Imperial Oil is Canada´s largest oil producer and arguably the biggest "heavy oil" producer in the world. Its current production in the Cold lake area is about 165,000 barrels per day of raw bitumen.

Rolheiser says these volumes are very close to record production levels. "We time our production cycles so that we get our higher production cycles during the summer months, which is generally when the bitumen markets are strongest."

Imperial Oil´s Cold Lake facilities have seen numerous expansions over the last two decades. In 2004, it received regulatory approval for expansion over three new commercial phases-14, 15, and 16. But it has not made any decisions on putting those plans in effect.

The company is, however, going ahead with a northward expansion of its existing phases 9 and 10. That involves drilling a number of new pads in a new development area.

"At any given time, we have one or two rigs working full-time doing development drilling of new pads to replace production from pads that are declining," Rolheiser says. In 2007, Imperial Oil plans to spend $300 million to drill about 200 wells.

Innovations

A portion of Imperial Oil´s development drilling budget will go into a new innovation it calls "mega-pads." One pad will see a combination of 25 to 30 horizontal, vertical, and deviated wells. One-third of these are typically horizontal wells. The other two-thirds are vertical wells.

Rolheiser says one mega-pad will access the same resource as three standard Cold Lake pads. The tactic will also reduce Imperial Oil´s overall footprint-in part, an effort to be a good neighbour to the farmers in the region.

"We expect to add an additional 30,000 barrels per day with [the mega-pad] strategy by the end of the decade," Rolheiser says.

Another innovation Imperial Oil is introducing at Cold Lake is a new solvent technology it calls LASER (liquid addition to steam to enhance recovery). The pilot work is under way on this patented modification of the cyclic steam stimulation process.

The idea behind LASER makes perfect sense in the context of how bitumen is moved through pipelines. Since heavy oil/bitumen is too thick to flow with any speed, a condensate diluent-or sometimes a light, synthetic crude diluent-is added to make it less viscous. So what works in the pipeline may work in the reservoir.

"LASER involves the addition of a small amount of hydrocarbon diluent to the steam being injected into the ground. Usually 5 or 10 per cent of the overall volume of steam that we inject," Rolheiser explains.

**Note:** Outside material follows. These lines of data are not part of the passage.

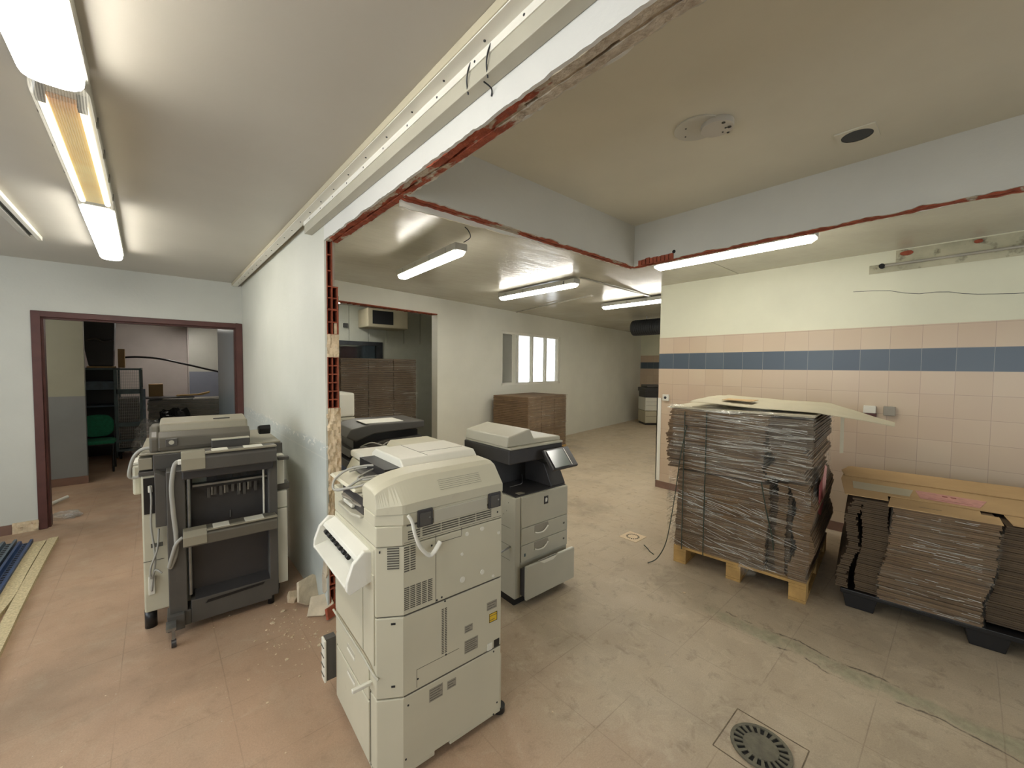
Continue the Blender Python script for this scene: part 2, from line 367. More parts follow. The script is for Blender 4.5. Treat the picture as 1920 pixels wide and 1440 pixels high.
def struct(name, mb, m, label=None, **k):
    o = mb.build(name, m, **k); o['kind'] = 'structure'
    if label: o['label'] = label
    return o
def nz(x, y=0, z=0): return noise.noise(Vector((x, y, z)))

# ================================================================== THE SETTING
CL, CS, CF = 2.58, 2.68, 2.70           # ceiling heights: left room, small bay, far room
BZ = 2.377                              # underside of the wall remnants
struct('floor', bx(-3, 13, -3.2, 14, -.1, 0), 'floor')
struct('ceiling', bx(-3, .80, -3.2, 5.87, CL, 2.9), 'ceil_left')
struct('ceiling', bx(.87, 2.75, -3.2, 1.715, CS, 2.9), 'ceil_small')
mb = MB(); mb.box(.87, 13, 1.79, 5.38, CF, 2.9); mb.box(2.82, 5.25, -3.2, 1.78, CF, 2.9); mb.box(1.2, 13, 5.38, 7.6, CF, 2.9)
struct('ceiling', mb, 'ceil_far')
struct('ceiling', bx(-3, 1.2, 5.99, 13, 2.52, 2.9), 'ceil_left')

def jag_skin(axis, c0, c1, a, b, ztop, zb, step, amp, seed, drop=0):
    """plaster skin with a broken lower edge; axis = run direction, c0..c1 = thickness range"""
    mb = MB(); n = max(2, int(abs(b-a)/step)); prev = None
    for i in range(n+1):
        t = a+(b-a)*i/n
        z = zb+nz(t*9, seed)*amp+nz(t*31, seed+5)*amp*.7
        if callable(drop): z -= drop(t)
        q = (t, z)
        if prev:
            (t0, z0), (t1, z1) = prev, q
            def P(t_, c, z_): return (c, t_, z_) if axis == 'y' else (t_, c, z_)
            mb.face([P(t0, c0, z0), P(t1, c0, z1), P(t1, c0, ztop), P(t0, c0, ztop)])
            mb.face([P(t0, c1, z0), P(t0, c1, ztop), P(t1, c1, ztop), P(t1, c1, z1)])
            mb.face([P(t0, c0, z0), P(t0, c1, z0), P(t1, c1, z1), P(t1, c0, z1)])
        prev = q
    return mb
def core(axis, c0, c1, a, b, ztop, zb, seed, step=.02, slot=True):
    """brick core of a beam: two rows with a dark open slot between them and a rough underside"""
    mb = MB(); n = int(abs(b-a)/step); m = (c0+c1)/2; w = .006
    def P(t_, c, z_): return (c, t_, z_) if axis == 'y' else (t_, c, z_)
    for lo, hi, sd in ((c0, m-w, seed), (m+w, c1, seed+9)):
        for i in range(n):
            t0, t1 = a+(b-a)*i/n, a+(b-a)*(i+1)/n
            za, zc = [zb+max(-.6, nz(t*4, sd))*.010+nz(t*26, sd+3)*.006 for t in (t0, t1)]
            mb.face([P(t0, lo, za), P(t0, hi, za), P(t1, hi, zc), P(t1, lo, zc)])
            mb.face([P(t0, hi, za), P(t0, hi, ztop), P(t1, hi, ztop), P(t1, hi, zc)])
            mb.face([P(t0, lo, za), P(t1, lo, zc), P(t1, lo, ztop), P(t0, lo, ztop)])
    # solid stretches filling the slot here and there
    t = a; rnd = random.Random(seed)
    while t < b:
        L = rnd.uniform(.10, .34); z = zb+.004
        if axis == 'y': mb.box(m-w*1.1, m+w*1.1, t, min(b, t+L), z, ztop)
        else: mb.box(t, min(b, t+L), m-w*1.1, m+w*1.1, z, ztop)
        t += L+rnd.uniform(.05, .14)
    return mb

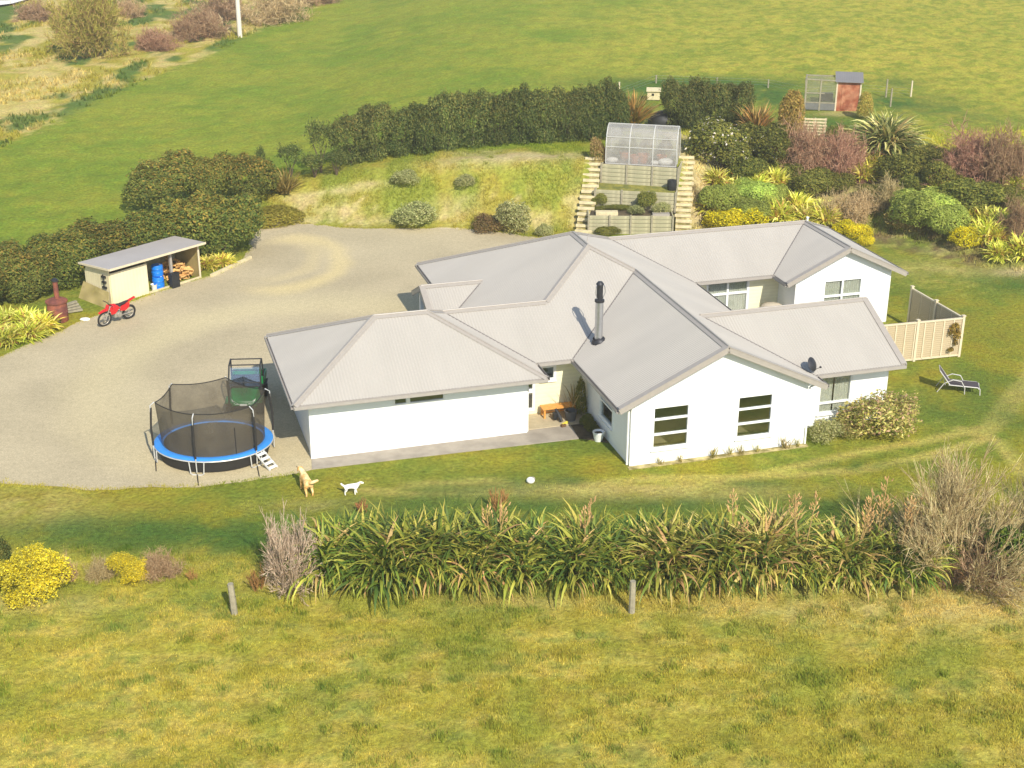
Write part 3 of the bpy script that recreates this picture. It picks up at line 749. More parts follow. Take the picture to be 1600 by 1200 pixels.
# front gable
wx = (0, 1)
opA = (.89, 2.38, .60, 2.36); opB = (4.40, 5.90, .60, 2.38)
gz = lambda s, e0: ZE + T * (s + OV) - .06
wall((0, 0), (W1, 0), wx, [opA, opB], gable=((0, WTOP), (W1 / 2, gz(W1 / 2, 0)), (W1, WTOP)))
window((0, 0), (W1, 0), wx, *opA, zs=(1.20, 1.83)); window((0, 0), (W1, 0), wx, *opB, zs=(1.20, 1.82))
LW = (5.637 - 3.40, 5.637 - 1.97)   # measured from the back end
wall((0, 5.637), (0, WT + .003), (1, 0), [(LW[0], LW[1], .72, 2.05)]); window((0, 5.637), (0, 0), (1, 0), LW[0], LW[1], .72, 2.05, zs=(1.45,))
# right side of the front gable and right wing
wall((W1, WT + .003), (W1, 1.341 + WT), (-1, 0))
wall((W1 + .003, 1.341), (w1_, 1.341), (0, 1), [(8.66 - W1, 10.1 - W1, .55, 2.18)])
window((W1, 1.341), (w1_, 1.341), (0, 1), 8.66 - W1, 10.1 - W1, .55, 2.18, zs=(1.0,), curtain=2)
vb_w = wv + kw - OV
wall((w1_, 1.341 + WT + .003), (w1_, vb_w - WT - .003), (-1, 0), gable=((0, WTOP), (wv - 1.341 - WT, zR(kw) - .06), (vb_w - 1.341 - 2 * WT, WTOP)))
wall((w1_, vb_w), (W1, vb_w), (0, -1))
# courtyard
RVW = E_REAR + OV
wall((W1, vb_w + .003), (W1, RVW - .003), (-1, 0))
cw = (9.0 - W1, 11.15 - W1, .12, 2.34)
wall((W1 - .2, RVW), (r0_ - .003, RVW), (0, 1), [(cw[0] + .2, cw[1] + .2, cw[2], cw[3])], m=M_CREAM)
window((W1, RVW), (r0_, RVW), (0, 1), *cw, us=(10.08 - W1,), zs=(1.62,), curtain=1, mull=.10, name='glazed_door', sill=False)
wall((r0_, RVW + WT), (r0_, rv + WT + .003), (1, 0))
# rear gable wing
rwo = (14.28 - r0_, 16.30 - r0_, .75, 2.43)
wall((r0_, rv), (r1_, rv), wx, [rwo], gable=((0, WTOP), (uc - r0_, zR(kr) - .06), (r1_ - r0_, WTOP)))
window((r0_, rv), (r1_, rv), wx, *rwo, us=(15.27 - r0_,), zs=(1.62,), curtain=2, mull=.09)
BW = E_BACK - OV
wall((r1_, rv + WT + .003), (r1_, BW - .003), (-1, 0)); wall((r1_, BW), (UL + OV, BW), (0, -1)); wall((UL + OV, BW - WT - .003), (UL + OV, GB - OV), (1, 0))
wall((UL + OV - .003, GB - OV), (G0 + OV, GB - OV), (0, -1))
# garage wing
gw0, gw1 = G0 + OV, G1 - OV
wall((gw0, GB - OV - WT - .003), (gw0, GF + OV + WT + .003), (1, 0), [(1.0, 5.9, -.3, 2.2)])
mb = MB()
for k in range(5): mb.box2((gw0 + .04, GB - OV - WT - 5.88, .02 + k * .436), (gw0 + .09, GB - OV - WT - 1.02, .02 + k * .436 + .425))
mb.build('garage_door', M_FRAME, house)
gh = [(-8.29 - gw0, -7.79 - gw0, 1.90, 2.2), (-7.69 - gw0, -6.30 - gw0, 1.90, 2.2)]
wall((gw0, GF + OV), (gw1, GF + OV), wx, gh)
for g_ in gh: window((gw0, GF + OV), (gw1, GF + OV), wx, *g_, fw=.03, sill=False)
wall((gw1, GF + OV + WT + .003), (gw1, E_ENT + OV), (-1, 0))
ev = E_ENT + OV
eo = [(-2.46 - gw1, -2.10 - gw1, .27, 2.3), (-1.80 - gw1, -1.19 - gw1, 1.52, 2.12)]
wall((gw1 + .003, ev), (-.003, ev), wx, eo, m=M_CREAM)
window((gw1, ev), (0, ev), wx, *eo[0], zs=(1.1,), fw=.05, mull=.16, name='side_light', sill=False); window((gw1, ev), (0, ev), wx, *eo[1])
# porch posts and door-side wall
for v in (pv - kp + .35, pv + kp - .35): MB().box2((pu0 + .25, v - .09, 0), (pu0 + .43, v + .09, pe)).build('porch_post', M_FRAME, house)
# floor slab and a few inner walls so the rooms have depth
mb = MB()
for a, b in (((.2, .2), (W1 - .2, 18.1)), ((W1 - .2, 1.55), (w1_ - .2, vb_w - .2)), ((W1 - .2, RVW + .2), (r1_ - .2, BW - .2)), ((r0_ + .2, rv + .2), (r1_ - .2, RVW + .2)), ((gw0 + .2, GF + OV + .2), (.2, GB - OV - .2)), ((UL + OV + .2, GB - OV - .2), (.2, BW - .2))):
    mb.box2((a[0], a[1], -.2), (b[0], b[1], .06 + random.random() * .02))
mb.build('floor', M_FLOOR, house)
M_INNER = mat('inner_wall', lin(196, 188, 172), .9, 0, .04)
for a, b in (((.2, 5.2, .05), (W1 - .2, 5.32, 2.75)), ((.2, 9.2, .05), (W1 - .2, 9.3, 2.7)), ((W1, 15.6, .05), (r1_ - .2, 15.7, 2.7)), ((-2.7, 8, .05), (-.2, 8.1, 2.7))):
    MB().box2(a, b).build('inner_wall', M_INNER, house)
# ceiling
mb = MB(); mb.box2((.2, .2, 2.62), (W1 - .2, 18.1, 2.66)); mb.build('ceiling', M_INNER, house)
# furniture edges seen through the gable windows
# downpipes
for (u, v, z) in ((-.06, .14, 2.5), (W1 + .06, -.05, 2.5), (gw1 + .06, GF + .75, 2.5), (W1 + .10, 1.28, 2.5), (gw0 + .2, GF + OV - .05, 0)):
    if z: MB().tube([(u, v, .02), (u, v, 2.45), (u + (-.3 if u < 1 else .3) * (0 if u == gw1 + .06 else 1), v, 2.55)], .042, 8).build('downpipe', M_FRAME, house, True)
# corner boards
for (u, v) in ((0, 0), (W1, 0), (gw0, GF + OV), (gw1, GF + OV), (r0_, rv), (r1_, rv), (w1_, 1.341)):
    MB().box2((u - .012, v - .012, .02), (u + .07 if u in (0, gw0, r0_) else u + .012, v + .05, WTOP - .1)).build('corner_board', M_FRAME, house)
# flue
fu, fv = .54, 5.26; fz = ZE + T * (fu + OV)
mb = MB(); mb.tube([(fu, fv, fz - .2), (fu, fv, fz + 1.72)], .165, 16); fl = mb.build('flue', M_STEEL, house, True)
mb = MB(); mb.lathe([(.165, fz + 1.70), (.20, fz + 1.71), (.20, fz + 1.80), (.13, fz + 1.84), (.13, fz + 2.45), (.17, fz + 2.46), (.10, fz + 2.56), (0, fz + 2.57)], 16, (fu, fv, 0))
mb.build('cowl', M_DARKM, fl, True)
mb = MB(); mb.tube([(fu + .13, fv - .02, fz + 1.86), (fu + .22, fv - .03, fz + 2.1), (fu + .20, fv - .03, fz + 2.35), (fu + .12, fv, fz + 2.46)], .018, 5); mb.tube([(fu - .13, fv - .05, fz + 1.86), (fu - .21, fv - .08, fz + 2.1), (fu - .19, fv - .08, fz + 2.35), (fu - .12, fv, fz + 2.46)], .018, 5); mb.build('cowl_bracket', M_STEEL, fl)
mb = MB(); s = math.atan(T)
mb.lathe([(.30, 0), (.29, .05), (.18, .14), (.17, .2)], 16, M=Matrix.Translation((fu, fv, fz + .0)) @ Matrix.Rotation(-s, 4, 'Y')); mb.build('flue_flashing', M_DARKM, fl, True)
MB().lathe([(.05, 0), (.05, .5), (.08, .52), (.08, .58), (0, .6)], 10, (uc + .9, v_rr + 1.4, zR(kr) - .8)).build('vent_pipe', M_FRAME, house, True)
mb = MB(); mb.tube([(UM + .05, E_ENT + km + .3, zR(km) + .05), (UM + .12, E_ENT + km + .35, zR(km) + .28), (UM + .25, E_ENT + km + .5, zR(km) + .32)], .03, 6); mb.build('roof_vent', M_GUTTER, house)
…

Imperial Oil´s research on LASER dates back to 2002. The first full production cycle test was completed in 2004. It showed promising results, with bitumen recovery rate improvements of between 30 to 50 per cent when compared to straight cyclic steam stimulation.

Production at that site is now into its second cycle (CSS uses the same wells for steam injection and resource production, hence the cycles, hence "huff and puff"). To date, the wells are showing similar elevated results as on the first cycle.

"So the results were sufficiently encouraging to proceed with a commercial application of the technology on all of our well pads at Cold Lake," Rolheiser says. In January 2007, Imperial Oil received Alberta Energy and Utilities Board regulatory approval for the first nine of its 200 well pads in the area.

LASER will require additional construction, including tanks and mixing facilities. The exact cost per pad is proprietary at this stage, but Rolheiser says the incremental investment is modest. Solvent/steam injection is expected to begin in late fall.

"LASER has the potential to significantly enhance the overall potential of the Cold Lake heavy oil fields," he says.